(Collected data)
▽

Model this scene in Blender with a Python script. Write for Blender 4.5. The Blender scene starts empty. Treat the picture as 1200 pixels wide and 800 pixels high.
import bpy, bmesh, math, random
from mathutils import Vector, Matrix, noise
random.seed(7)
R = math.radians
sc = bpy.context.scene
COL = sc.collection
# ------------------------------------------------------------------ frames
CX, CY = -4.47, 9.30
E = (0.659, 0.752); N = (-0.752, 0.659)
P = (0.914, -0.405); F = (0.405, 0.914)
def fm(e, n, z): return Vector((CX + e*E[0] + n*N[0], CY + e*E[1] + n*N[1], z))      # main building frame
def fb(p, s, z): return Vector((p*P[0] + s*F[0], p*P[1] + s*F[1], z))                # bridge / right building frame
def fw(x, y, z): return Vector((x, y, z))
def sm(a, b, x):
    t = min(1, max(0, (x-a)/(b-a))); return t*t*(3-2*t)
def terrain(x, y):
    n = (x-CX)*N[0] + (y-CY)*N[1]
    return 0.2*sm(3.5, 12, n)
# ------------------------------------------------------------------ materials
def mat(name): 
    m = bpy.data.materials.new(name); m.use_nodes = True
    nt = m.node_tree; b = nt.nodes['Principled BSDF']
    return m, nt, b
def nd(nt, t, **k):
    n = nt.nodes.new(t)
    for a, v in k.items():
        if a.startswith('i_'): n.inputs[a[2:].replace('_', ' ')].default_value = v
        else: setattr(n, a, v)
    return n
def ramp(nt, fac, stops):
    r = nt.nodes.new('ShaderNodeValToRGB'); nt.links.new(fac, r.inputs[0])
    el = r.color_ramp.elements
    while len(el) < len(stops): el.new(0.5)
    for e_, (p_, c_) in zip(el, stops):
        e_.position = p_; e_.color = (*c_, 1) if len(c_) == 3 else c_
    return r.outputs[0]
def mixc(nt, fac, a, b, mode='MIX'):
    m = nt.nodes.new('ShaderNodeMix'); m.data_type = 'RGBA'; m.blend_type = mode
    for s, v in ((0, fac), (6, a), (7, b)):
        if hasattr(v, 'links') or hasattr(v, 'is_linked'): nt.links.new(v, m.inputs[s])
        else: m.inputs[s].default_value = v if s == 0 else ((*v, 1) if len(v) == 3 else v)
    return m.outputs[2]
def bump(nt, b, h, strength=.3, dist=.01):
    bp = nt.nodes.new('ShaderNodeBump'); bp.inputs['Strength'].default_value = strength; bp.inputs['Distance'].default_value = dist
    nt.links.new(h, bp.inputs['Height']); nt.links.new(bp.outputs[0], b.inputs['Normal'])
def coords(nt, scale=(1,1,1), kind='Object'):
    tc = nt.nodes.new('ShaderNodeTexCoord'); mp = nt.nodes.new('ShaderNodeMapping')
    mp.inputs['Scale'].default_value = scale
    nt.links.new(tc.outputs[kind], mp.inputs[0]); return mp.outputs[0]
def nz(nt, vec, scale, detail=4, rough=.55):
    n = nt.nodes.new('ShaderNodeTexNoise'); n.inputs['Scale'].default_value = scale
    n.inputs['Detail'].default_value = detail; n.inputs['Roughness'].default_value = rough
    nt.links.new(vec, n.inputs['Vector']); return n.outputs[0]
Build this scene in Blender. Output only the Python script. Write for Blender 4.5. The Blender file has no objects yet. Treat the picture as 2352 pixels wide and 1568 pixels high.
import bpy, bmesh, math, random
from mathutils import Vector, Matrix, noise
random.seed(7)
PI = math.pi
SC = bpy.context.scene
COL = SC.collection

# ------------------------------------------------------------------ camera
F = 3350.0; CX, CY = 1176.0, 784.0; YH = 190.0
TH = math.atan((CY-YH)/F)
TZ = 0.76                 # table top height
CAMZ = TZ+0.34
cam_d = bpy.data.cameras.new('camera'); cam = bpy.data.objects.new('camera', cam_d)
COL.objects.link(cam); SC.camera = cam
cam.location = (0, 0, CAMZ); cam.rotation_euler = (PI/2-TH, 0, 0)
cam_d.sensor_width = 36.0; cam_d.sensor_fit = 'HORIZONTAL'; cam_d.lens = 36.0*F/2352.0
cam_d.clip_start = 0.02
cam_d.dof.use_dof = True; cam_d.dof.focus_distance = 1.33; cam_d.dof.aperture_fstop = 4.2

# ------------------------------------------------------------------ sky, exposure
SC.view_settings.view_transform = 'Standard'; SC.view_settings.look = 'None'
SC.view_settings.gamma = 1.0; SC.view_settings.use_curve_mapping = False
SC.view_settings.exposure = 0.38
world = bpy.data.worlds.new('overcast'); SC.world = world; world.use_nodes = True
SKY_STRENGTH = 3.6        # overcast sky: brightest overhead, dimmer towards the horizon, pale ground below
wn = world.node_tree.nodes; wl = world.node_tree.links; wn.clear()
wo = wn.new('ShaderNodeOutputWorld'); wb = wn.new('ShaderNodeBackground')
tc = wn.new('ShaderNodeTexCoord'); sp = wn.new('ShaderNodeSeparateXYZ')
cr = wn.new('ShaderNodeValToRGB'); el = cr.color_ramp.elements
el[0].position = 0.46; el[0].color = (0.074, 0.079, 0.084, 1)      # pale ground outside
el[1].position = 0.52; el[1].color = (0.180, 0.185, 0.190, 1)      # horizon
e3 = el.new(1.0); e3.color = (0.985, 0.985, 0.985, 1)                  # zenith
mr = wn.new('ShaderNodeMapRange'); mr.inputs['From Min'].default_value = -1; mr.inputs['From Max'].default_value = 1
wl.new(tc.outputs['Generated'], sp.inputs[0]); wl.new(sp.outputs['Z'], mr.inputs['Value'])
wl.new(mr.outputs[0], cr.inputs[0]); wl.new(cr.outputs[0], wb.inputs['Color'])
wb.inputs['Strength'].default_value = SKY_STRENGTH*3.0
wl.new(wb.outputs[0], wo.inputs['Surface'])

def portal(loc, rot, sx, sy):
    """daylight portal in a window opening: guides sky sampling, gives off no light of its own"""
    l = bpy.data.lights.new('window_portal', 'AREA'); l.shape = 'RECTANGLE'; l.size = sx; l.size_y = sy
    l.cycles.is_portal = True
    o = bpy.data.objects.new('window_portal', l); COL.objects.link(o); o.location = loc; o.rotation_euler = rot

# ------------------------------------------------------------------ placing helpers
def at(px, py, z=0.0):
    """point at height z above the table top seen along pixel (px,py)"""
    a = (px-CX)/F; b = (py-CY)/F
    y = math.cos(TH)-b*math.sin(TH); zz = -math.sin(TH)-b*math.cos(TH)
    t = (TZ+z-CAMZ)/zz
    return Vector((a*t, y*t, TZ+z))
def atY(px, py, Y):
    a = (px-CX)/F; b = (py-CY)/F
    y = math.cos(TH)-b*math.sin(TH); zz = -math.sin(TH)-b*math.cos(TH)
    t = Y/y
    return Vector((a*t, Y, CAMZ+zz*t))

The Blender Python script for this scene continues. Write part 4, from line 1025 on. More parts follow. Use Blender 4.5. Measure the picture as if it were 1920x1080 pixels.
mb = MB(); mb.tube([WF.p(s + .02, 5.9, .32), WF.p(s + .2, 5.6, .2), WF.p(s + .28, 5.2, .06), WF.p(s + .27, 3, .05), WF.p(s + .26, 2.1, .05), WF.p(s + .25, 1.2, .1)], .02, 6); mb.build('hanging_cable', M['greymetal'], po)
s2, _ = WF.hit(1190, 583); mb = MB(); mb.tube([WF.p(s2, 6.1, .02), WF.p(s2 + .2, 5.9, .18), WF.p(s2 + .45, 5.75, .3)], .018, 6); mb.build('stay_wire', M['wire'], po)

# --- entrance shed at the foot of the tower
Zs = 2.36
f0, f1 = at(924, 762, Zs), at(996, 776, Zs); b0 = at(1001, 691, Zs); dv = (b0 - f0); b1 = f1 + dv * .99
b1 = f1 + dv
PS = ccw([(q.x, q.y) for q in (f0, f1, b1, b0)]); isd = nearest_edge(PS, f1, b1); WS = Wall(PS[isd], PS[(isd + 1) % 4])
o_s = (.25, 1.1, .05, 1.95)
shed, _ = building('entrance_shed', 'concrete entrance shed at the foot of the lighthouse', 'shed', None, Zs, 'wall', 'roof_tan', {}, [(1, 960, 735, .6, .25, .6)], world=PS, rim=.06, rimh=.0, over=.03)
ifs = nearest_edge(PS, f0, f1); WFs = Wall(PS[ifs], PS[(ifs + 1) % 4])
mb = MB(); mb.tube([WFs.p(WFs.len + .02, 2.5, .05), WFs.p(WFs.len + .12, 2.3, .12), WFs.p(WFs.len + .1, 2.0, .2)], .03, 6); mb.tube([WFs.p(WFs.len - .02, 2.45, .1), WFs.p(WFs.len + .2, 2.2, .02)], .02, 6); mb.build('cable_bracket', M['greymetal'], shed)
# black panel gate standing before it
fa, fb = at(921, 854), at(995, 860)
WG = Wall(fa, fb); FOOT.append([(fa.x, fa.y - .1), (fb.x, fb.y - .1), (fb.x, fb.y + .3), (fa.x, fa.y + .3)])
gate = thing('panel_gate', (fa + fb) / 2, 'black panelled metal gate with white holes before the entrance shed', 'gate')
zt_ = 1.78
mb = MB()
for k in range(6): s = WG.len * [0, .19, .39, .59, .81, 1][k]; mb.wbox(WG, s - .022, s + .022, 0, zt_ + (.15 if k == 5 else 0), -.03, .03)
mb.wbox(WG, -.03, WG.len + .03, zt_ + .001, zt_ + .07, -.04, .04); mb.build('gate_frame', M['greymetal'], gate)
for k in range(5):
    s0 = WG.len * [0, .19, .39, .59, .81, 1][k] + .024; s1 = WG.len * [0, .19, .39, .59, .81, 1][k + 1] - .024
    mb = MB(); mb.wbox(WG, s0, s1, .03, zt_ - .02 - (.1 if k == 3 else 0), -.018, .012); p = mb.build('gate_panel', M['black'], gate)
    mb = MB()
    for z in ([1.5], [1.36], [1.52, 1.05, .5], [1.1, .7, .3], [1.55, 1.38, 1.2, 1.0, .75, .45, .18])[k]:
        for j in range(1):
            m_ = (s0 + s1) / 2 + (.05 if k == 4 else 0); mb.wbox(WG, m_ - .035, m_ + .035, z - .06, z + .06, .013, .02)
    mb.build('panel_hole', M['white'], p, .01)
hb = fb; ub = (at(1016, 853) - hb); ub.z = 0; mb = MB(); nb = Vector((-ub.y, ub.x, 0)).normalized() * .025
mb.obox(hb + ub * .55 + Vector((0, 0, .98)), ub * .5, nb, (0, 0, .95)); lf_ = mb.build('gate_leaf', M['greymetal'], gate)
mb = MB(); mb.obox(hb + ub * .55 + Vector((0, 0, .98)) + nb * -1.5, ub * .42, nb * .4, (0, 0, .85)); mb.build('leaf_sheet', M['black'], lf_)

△

## WHAT YOU NEED TO DO
Output exactly those lines that lie from the line with "Build this scene" through the line with "cam_d.dof.use_dof = True;", with both of those lines included.

## THE OUTPUT
Build this scene in Blender. Output only the Python script. Write for Blender 4.5. The Blender file has no objects yet. Treat the picture as 2352 pixels wide and 1568 pixels high.
import bpy, bmesh, math, random
from mathutils import Vector, Matrix, noise
random.seed(7)
PI = math.pi
SC = bpy.context.scene
COL = SC.collection

# ------------------------------------------------------------------ camera
F = 3350.0; CX, CY = 1176.0, 784.0; YH = 190.0
TH = math.atan((CY-YH)/F)
TZ = 0.76                 # table top height
CAMZ = TZ+0.34
cam_d = bpy.data.cameras.new('camera'); cam = bpy.data.objects.new('camera', cam_d)
COL.objects.link(cam); SC.camera = cam
cam.location = (0, 0, CAMZ); cam.rotation_euler = (PI/2-TH, 0, 0)
cam_d.sensor_width = 36.0; cam_d.sensor_fit = 'HORIZONTAL'; cam_d.lens = 36.0*F/2352.0
cam_d.clip_start = 0.02
cam_d.dof.use_dof = True; cam_d.dof.focus_distance = 1.33; cam_d.dof.aperture_fstop = 4.2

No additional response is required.